Tuesday, May 03, 2016

Gorbachev tem pouca chance


Pedro J. Bondaczuk


O presidente soviético Mikhail Gorbachev, embora equilibrando-se precariamente numa corda bamba, tendo milhões de cidadãos a exigir sua renúncia nas ruas das grandes cidades, vendo seu projeto reformista sabotado por muitos e adulterado por alguns, mantém-se determinado a promover uma revolução pacífica, sem barricadas e sem sangue, em seu país.

As pressões a que vem sendo submetido seriam suficientes para acabar com a carreira de qualquer um que não tivesse a sua determinação e a sua convicção nas idéias que prega. De um lado, os conservadores do Partido Comunista, temendo perder os privilégios que maliciosamente, em nome da unidade partidária, e de uma pretensa revolução mundial, se auto-atribuíram, fazem o possível e o impossível para criar fatos novos, que conduzam ao fechamento do regime. De outro, os militares insinuam que Gorbachev deve, simplesmente, reprimir a oposição e tomar as rédeas do poder absoluto nas mãos, ditatorialmente, ao estilo de Leonid Brezhnev ou até mesmo de Joseph Stalin.

Numa direção oposta a esta estão os reformistas radicais, pretendendo demolir o inseguro edifício socialista, com as bases apodrecidas pela arbitrariedade e corrupção, pedra por pedra, ao invés de promover uma reforma. Esta facção é a liderada pelo populista russo Bóris Yeltsin, hoje disparadamente o político mais popular da União Soviética por falar a linguagem que o povo deseja ouvir, mesmo que desacompanhada de atos concretos. Numa quarta vertente estão os nacionalistas, que sequer desejam falar em união, mesmo que remodelada e integrada por Estados soberanos.

A tudo isso Gorbachev responde com a sua determinação de implantar, não à força, mas através da persuasão, o projeto que o tornou famoso no mundo todo, mesmo parecendo impossível, a esta altura, que ele consiga persuadir quem quer que seja nesse autêntico "saco de gatos" em que a URSS se transformou.

Aos conservadores disse, em junho passado, que, ou eles se modificam no comportamento e no dogmatismo que os intoxica, ou ficarão à margem da reconstrução do país para o transformar numa superpotência que realmente mereça este nome.
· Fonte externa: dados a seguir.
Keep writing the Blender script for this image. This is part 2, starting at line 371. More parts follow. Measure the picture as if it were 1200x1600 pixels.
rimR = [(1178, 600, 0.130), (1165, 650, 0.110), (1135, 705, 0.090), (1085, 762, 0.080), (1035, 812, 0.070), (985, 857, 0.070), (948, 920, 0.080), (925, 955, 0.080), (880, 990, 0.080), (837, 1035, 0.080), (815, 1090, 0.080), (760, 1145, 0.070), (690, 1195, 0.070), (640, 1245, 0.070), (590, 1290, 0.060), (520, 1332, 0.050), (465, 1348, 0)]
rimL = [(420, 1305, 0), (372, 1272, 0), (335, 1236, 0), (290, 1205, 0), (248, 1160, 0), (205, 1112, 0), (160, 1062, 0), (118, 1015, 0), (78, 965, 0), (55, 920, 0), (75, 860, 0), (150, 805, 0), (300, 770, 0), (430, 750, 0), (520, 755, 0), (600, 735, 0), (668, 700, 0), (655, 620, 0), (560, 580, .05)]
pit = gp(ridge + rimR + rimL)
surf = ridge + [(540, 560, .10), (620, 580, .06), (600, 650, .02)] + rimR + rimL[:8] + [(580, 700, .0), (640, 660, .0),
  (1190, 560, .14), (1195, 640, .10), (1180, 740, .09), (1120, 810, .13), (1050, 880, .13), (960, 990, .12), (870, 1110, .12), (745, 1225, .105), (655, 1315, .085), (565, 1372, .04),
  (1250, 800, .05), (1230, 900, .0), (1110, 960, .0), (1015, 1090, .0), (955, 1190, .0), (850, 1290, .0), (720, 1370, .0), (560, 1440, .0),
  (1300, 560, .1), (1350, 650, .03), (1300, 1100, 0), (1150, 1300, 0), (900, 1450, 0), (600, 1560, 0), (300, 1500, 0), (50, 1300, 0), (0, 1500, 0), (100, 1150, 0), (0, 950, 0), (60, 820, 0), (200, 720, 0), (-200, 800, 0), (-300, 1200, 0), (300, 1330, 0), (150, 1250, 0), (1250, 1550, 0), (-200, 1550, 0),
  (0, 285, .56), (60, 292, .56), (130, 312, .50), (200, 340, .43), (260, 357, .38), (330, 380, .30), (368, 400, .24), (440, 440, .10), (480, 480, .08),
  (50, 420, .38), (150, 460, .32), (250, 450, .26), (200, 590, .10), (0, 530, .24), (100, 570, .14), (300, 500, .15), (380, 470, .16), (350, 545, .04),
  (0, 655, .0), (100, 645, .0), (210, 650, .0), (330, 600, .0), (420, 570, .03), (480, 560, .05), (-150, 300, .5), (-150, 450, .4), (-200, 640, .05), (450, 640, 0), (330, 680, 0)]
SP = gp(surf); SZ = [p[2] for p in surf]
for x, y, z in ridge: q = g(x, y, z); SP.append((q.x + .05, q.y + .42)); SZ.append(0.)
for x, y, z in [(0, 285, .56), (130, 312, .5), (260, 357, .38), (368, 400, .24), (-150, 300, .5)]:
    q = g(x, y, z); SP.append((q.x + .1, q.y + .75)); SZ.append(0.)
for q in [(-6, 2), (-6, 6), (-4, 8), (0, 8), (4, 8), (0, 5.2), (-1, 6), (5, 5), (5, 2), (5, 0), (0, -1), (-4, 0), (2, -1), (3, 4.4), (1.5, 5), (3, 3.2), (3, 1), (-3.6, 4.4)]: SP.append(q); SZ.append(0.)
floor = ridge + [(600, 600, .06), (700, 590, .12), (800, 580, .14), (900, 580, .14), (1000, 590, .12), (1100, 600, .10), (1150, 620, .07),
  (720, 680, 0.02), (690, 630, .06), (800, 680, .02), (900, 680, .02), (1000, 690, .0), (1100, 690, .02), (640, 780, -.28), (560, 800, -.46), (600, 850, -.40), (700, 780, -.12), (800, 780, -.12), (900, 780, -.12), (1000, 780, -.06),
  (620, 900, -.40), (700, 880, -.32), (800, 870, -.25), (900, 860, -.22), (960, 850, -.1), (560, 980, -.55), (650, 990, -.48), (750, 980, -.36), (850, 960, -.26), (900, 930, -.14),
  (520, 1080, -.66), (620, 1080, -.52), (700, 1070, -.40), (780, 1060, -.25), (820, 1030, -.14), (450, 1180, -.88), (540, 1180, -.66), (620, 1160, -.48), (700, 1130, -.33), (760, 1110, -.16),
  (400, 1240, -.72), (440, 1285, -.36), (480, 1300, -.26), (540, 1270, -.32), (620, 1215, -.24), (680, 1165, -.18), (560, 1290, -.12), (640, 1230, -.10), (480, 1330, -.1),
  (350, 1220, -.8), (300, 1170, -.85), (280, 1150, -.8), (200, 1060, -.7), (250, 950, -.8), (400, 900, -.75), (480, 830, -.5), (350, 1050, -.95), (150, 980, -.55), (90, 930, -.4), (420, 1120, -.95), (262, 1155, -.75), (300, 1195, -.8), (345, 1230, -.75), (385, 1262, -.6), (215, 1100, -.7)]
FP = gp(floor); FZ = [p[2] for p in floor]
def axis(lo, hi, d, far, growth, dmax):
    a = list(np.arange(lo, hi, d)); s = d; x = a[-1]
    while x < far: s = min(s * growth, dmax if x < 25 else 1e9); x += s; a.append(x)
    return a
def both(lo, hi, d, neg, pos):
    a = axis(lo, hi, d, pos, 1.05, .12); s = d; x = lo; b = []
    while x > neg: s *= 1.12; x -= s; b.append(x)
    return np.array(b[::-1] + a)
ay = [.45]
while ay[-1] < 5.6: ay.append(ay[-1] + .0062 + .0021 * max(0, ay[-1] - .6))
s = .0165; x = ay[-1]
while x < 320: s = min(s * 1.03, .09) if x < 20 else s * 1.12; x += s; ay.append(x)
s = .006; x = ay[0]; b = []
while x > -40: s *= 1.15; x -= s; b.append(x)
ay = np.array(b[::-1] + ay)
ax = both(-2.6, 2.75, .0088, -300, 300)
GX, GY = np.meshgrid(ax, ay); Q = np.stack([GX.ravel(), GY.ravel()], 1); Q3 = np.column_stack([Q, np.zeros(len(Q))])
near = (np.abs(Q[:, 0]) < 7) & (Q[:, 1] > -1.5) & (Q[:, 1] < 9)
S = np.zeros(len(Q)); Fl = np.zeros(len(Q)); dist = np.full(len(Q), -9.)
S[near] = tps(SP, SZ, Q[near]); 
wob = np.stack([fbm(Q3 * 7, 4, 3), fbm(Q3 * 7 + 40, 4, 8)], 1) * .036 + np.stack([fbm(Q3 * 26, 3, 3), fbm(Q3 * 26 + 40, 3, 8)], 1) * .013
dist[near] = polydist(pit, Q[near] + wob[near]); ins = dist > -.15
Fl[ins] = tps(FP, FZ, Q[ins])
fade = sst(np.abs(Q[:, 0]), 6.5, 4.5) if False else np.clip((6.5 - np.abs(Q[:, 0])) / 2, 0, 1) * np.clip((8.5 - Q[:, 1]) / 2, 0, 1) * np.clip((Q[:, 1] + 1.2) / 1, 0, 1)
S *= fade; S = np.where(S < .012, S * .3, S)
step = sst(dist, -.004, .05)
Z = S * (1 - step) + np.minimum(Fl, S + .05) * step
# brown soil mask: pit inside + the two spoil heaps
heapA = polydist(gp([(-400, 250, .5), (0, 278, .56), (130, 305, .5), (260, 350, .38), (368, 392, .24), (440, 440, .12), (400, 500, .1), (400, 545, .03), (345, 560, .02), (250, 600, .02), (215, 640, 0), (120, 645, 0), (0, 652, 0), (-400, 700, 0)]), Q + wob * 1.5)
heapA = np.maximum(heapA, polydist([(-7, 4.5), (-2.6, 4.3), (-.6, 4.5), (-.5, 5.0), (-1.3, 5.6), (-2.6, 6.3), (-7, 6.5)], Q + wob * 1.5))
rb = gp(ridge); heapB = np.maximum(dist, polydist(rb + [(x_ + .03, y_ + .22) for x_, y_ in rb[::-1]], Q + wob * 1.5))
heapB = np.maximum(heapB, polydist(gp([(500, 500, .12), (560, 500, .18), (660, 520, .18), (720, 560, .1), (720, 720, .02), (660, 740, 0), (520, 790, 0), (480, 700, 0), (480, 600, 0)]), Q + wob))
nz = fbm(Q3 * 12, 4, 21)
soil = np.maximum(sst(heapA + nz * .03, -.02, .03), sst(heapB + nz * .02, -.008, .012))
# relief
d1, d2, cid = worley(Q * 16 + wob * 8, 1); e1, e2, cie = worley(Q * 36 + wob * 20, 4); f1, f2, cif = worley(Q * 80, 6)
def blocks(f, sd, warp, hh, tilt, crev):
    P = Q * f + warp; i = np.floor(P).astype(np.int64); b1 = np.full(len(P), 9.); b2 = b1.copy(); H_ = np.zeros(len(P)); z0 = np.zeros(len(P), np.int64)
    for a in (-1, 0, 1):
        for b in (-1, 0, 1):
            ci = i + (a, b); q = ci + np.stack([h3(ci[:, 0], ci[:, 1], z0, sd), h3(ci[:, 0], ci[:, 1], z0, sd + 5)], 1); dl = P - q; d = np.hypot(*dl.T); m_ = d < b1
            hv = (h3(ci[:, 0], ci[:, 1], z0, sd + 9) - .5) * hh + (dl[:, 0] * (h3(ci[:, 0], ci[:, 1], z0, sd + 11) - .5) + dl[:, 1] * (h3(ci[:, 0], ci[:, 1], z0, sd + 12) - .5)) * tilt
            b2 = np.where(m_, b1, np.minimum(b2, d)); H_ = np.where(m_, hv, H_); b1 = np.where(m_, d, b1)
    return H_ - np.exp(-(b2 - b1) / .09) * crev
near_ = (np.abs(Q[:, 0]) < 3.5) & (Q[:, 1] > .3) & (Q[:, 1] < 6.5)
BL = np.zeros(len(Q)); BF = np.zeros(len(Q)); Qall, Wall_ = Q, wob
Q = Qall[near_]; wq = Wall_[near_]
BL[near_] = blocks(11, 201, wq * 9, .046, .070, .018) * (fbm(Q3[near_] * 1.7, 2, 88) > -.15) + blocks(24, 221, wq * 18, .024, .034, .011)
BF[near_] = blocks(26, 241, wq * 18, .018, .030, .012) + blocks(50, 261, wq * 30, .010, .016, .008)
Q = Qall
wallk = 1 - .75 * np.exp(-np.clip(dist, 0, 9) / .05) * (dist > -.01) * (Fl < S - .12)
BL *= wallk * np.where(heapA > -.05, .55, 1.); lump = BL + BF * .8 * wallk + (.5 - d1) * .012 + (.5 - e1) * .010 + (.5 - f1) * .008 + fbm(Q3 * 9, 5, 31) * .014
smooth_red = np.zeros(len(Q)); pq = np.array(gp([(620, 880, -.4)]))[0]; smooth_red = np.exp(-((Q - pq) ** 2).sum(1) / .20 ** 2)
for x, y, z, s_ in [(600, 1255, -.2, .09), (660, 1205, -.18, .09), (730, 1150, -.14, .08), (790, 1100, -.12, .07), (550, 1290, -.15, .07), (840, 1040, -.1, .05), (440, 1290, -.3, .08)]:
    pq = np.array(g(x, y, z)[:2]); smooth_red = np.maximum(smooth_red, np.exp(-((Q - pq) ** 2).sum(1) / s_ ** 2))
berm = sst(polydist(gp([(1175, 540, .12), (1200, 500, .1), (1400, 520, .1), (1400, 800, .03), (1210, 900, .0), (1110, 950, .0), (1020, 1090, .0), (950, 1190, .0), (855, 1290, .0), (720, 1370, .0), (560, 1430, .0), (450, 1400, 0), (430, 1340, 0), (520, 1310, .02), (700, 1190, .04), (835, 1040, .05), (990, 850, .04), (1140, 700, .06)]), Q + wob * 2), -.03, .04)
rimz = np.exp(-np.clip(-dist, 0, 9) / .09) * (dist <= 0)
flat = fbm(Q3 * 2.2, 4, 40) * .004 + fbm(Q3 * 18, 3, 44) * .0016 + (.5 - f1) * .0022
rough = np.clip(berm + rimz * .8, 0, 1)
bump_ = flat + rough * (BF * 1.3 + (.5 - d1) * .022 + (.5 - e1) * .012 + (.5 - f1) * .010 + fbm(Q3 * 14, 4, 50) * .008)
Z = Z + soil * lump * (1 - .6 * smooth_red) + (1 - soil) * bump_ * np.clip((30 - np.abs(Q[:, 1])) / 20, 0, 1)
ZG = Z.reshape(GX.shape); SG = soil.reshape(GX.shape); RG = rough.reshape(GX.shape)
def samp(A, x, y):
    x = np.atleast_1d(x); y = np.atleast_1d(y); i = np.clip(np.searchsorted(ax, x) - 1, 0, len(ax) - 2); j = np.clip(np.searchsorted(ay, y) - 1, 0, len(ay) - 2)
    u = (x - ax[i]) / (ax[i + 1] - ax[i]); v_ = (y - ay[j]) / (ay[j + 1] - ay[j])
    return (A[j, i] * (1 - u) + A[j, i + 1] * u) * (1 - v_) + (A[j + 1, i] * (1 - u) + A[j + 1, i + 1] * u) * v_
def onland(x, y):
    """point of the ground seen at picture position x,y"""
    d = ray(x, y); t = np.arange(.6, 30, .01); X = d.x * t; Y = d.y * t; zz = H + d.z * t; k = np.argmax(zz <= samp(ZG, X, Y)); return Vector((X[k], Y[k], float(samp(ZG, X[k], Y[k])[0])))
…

Aos militares, advertiu, num discurso pronunciado às Forças Armadas no início da semana: "Se a adoção dessas medidas (para restabelecer a ordem) significa um retorno aos velhos métodos, à repressão e à violência, então devo dizer categoricamente que não pretendo recorrer a esses meios".

Os reformistas radicais, o presidente sequer leva a sério, encarando Yeltsin como mero "aventureiro", obcecado pela sede de poder pelo poder.

Aos nacionalistas, finalmente, classifica como irresponsáveis e sem visão de conjunto, escolhendo a indigência de Estados paupérrimos e economicamente inviáveis à participação num projeto de construção de uma superpotência exemplar e sobretudo democrática.

Todas as cartas vencedoras, todavia, neste momento, estão com seus adversários, que não são obrigados a agir, como Gorbachev é. A cada dia que passa, ao invés de obter adesões ao seu projeto reformista, tem visto decepcionantes defecções de setores que julgava leais.

Ajuda do Exterior, por outro lado, não tem recebido muitas, pois apesar do apregoado fim da guerra fria, o Ocidente continua ainda adotando não apenas a linguagem, mas também o comportamento desse período. Sua situação, portanto, é não apenas insustentável, como até mesmo desesperadora. A menos que retire, como tem feito nestes últimos seis anos, algum novo "coelho da cartola" e reverta todos os dados a seu favor, sua queda parece ser somente questão de tempo.

(Artigo publicado na página 10, Internacional, do Correio Popular, em 6 de abril de 1991).